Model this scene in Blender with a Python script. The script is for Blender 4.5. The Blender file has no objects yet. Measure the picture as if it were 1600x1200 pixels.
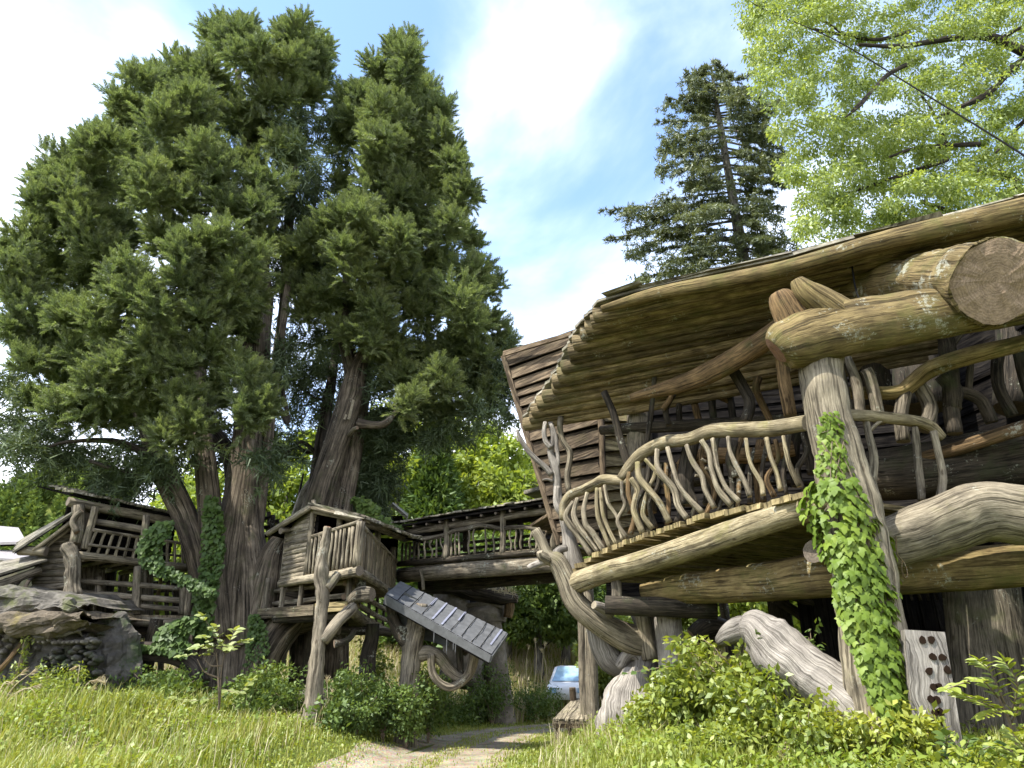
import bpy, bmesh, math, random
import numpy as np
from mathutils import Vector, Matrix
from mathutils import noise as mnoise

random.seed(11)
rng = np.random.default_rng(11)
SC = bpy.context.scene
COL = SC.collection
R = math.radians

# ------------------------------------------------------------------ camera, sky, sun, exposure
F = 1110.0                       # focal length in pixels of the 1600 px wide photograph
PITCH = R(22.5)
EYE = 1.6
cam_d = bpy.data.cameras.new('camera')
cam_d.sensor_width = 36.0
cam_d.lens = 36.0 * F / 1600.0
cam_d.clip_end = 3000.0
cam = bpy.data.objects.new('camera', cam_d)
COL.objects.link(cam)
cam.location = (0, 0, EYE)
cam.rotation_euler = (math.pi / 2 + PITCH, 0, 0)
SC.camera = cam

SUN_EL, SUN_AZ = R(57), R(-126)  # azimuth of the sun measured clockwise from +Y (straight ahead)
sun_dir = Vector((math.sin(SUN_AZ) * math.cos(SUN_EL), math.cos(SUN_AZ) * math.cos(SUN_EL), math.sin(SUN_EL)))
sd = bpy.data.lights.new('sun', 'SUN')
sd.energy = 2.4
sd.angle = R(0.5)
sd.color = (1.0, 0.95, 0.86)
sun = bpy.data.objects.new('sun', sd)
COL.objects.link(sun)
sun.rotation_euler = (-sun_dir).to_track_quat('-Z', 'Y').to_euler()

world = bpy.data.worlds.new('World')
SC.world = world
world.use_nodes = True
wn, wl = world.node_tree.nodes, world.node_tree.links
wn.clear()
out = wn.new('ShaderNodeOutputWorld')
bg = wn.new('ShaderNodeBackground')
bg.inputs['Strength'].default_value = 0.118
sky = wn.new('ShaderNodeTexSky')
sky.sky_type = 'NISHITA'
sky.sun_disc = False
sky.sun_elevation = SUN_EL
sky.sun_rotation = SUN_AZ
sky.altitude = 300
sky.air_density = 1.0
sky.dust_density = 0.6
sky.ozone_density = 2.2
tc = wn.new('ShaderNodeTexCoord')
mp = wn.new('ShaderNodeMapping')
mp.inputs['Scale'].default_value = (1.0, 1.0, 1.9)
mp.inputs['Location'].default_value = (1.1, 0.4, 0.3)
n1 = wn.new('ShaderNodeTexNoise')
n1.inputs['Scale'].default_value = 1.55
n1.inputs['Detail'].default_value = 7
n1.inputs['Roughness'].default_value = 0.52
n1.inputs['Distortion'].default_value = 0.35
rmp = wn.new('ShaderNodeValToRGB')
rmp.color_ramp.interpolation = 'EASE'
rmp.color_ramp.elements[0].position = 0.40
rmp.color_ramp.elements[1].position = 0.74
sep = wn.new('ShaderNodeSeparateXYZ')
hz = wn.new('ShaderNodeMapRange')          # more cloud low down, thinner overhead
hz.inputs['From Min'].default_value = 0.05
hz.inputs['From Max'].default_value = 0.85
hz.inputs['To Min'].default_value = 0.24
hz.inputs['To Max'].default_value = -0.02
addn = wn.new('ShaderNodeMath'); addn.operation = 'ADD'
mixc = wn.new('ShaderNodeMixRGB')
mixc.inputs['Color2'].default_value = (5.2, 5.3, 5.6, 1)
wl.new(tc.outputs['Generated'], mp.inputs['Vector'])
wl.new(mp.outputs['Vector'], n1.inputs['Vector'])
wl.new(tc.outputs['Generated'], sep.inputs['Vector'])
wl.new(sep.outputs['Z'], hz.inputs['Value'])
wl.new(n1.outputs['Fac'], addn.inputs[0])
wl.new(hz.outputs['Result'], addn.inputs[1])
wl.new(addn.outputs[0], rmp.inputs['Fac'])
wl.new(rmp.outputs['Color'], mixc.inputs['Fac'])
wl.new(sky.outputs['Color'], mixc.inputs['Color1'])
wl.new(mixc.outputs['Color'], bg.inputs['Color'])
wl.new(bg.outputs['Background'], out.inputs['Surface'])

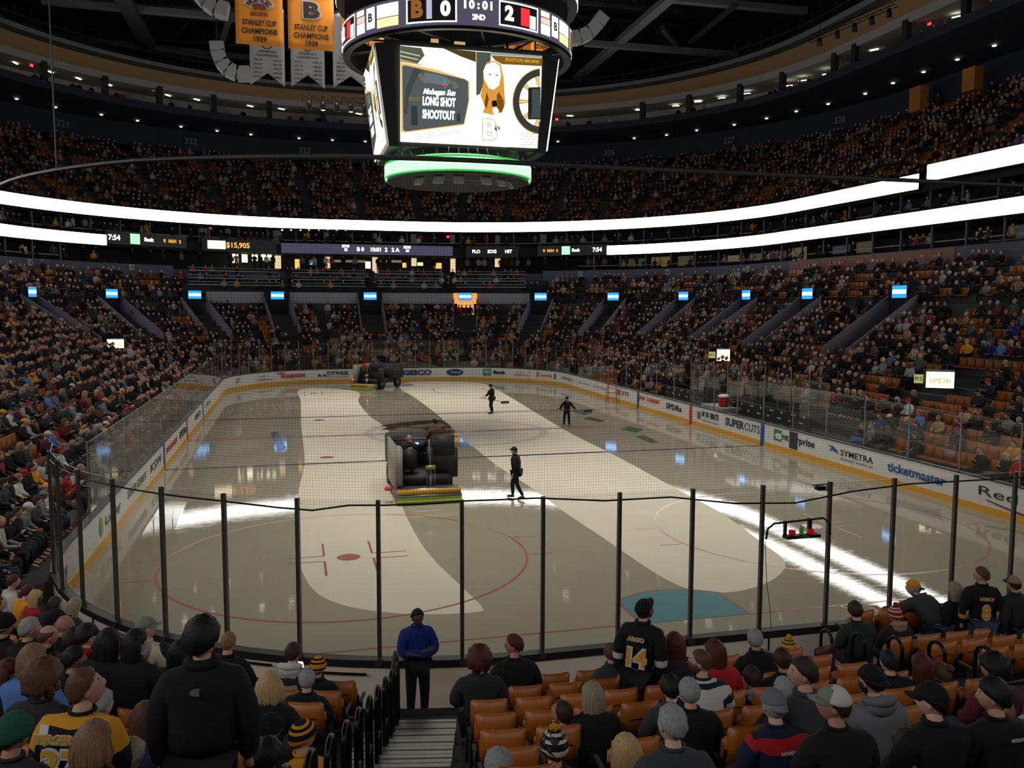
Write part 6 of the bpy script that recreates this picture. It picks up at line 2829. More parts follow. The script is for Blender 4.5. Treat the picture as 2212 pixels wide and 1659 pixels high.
· · · ·
Task requirements: Write out an exact copy of the listing, first line through the line containing "R = math.radians", with the pictures left out.

Correct response:
Model this scene in Blender with a Python script. The script is for Blender 4.5. The Blender file has no objects yet. Measure the picture as if it were 1600x1200 pixels.
import bpy, bmesh, math, random
import numpy as np
from mathutils import Vector, Matrix
from mathutils import noise as mnoise

random.seed(11)
rng = np.random.default_rng(11)
SC = bpy.context.scene
COL = SC.collection
R = math.radians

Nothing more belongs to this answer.